I have a limited form of perfect (absolute) pitch, which I am sometimes asked about. Often it’s the same questions, so here they are. No doubt people with better perfect pitch than mine will be annoyed at this impudent upstart claiming the ability, but perfect pitch comes on a spectrum anyway. Apparently some people can identify notes to within the nearest fifth of a semitone, while some can only identify the semitone closest to the note. I am a bit further towards the “tone-deaf” end of that spectrum.

References for notes

Anyway, I have been able to sing a concert A without reference since about the age of 12, I think, on account of having learnt the violin since much younger than then. From then, until about the age of 15, I kind of accumulated more notes I could use as references (A because it’s concert tuning; E because it’s the start of Für Elise; D because it’s the start of Pachelbel’s Canon and of the Libera Me from Fauré’s Requiem). Annoyingly, these were all notes we tune violin strings to; it’s very easy to find the four notes of a violin given an A, because we hear that sound every time we start playing the violin. Eventually I picked up an unreliable B-flat (from a rather rousing Christmas carol), which I always had to cross-check with the A.

Then I started noticing that the F which lies at the bottom of my vocal range had a very distinctive feel on the piano. Not a particular piano - just that I could recognise that F when played on the piano. Similarly, middle C started to feel like a C. I came to be able to reproduce the C vocally, by imagining pressing the middle-C key and singing the note that it played.

That is, I could identify notes ACDEF B-flat. More tentatively, I could identify G as being kind of weedy and characterless (as opposed to the rich understated heroism of F - sounds silly, but I can find no other way to describe it off the top of my head).

I still have trouble with most accidentals (that is, flats and sharps), although I’ve just now realised that I can do F-sharp from Tim Minchin’s excellent song of the same name and I can do D-sharp from the start of Chopin’s Nocturne in B. So it’s really just C-sharp, F-sharp, A-flat and B that I don’t have references for. I can identify the white notes (except B, which feels a bit like a chameleon, could be either a C or a B-flat) on a piano by sound, and I can identify all the notes by producing them, or producing the next-door note, and comparing with what I heard.

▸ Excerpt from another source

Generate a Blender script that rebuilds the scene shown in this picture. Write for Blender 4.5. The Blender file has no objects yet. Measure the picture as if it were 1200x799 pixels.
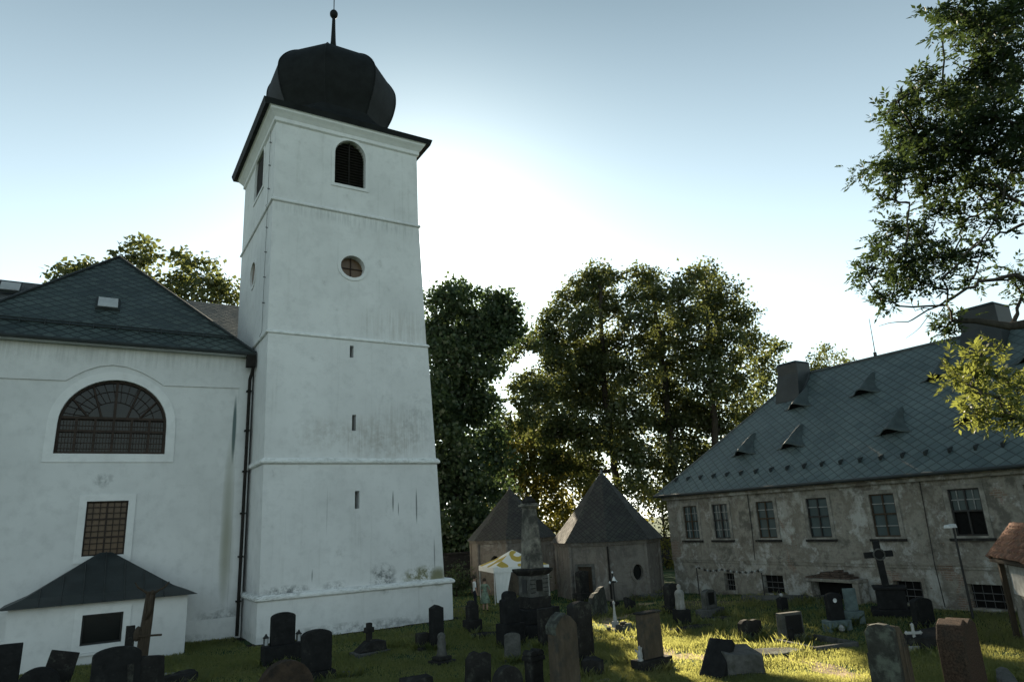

Having said that, I’m significantly slower and less accurate when there is background noise - particularly tuned background noise. It feels like my internal scale is fuzzy and easily subject to external influence.

FAQ

Have you always had it? No, I picked it up mid-to-late secondary school. Also, my ability depends on having been playing music recently (by “recently” I mean “in the last week or so”). If the last few weeks have been musicless, I become much slower and less accurate.

What’s it like to have it? No different than otherwise, for the most part. It doesn’t get in the way unless I ask for it, with some exceptions. In particular, I usually listen to a piece of music without noticing the notes, although I am not that fast at identifying most notes, so they might well pass me by before I have a chance to decide what they are. The individual letters of a text don’t bother you.

I said “exceptions”: I am quite sensitive to instruments being out of tune. I don’t know whether I’m much more sensitive than other people in this area - maybe they’re all being polite in pretending not to notice. After a few minutes to get used to the pitch, it usually swamps my absolute representation of notes, and then I stop noticing out-of-tuneness (because I no longer have a reliable baseline).

Can you distinguish sound better than normal? Apparently so, but I don’t think it’s caused by my perfect pitch. On a now-defunct online test, I scored in the 87th percentile of test takers, reliably distinguishing between 0.75 hertz around 500 hertz. I imagine that’s to do with musical training.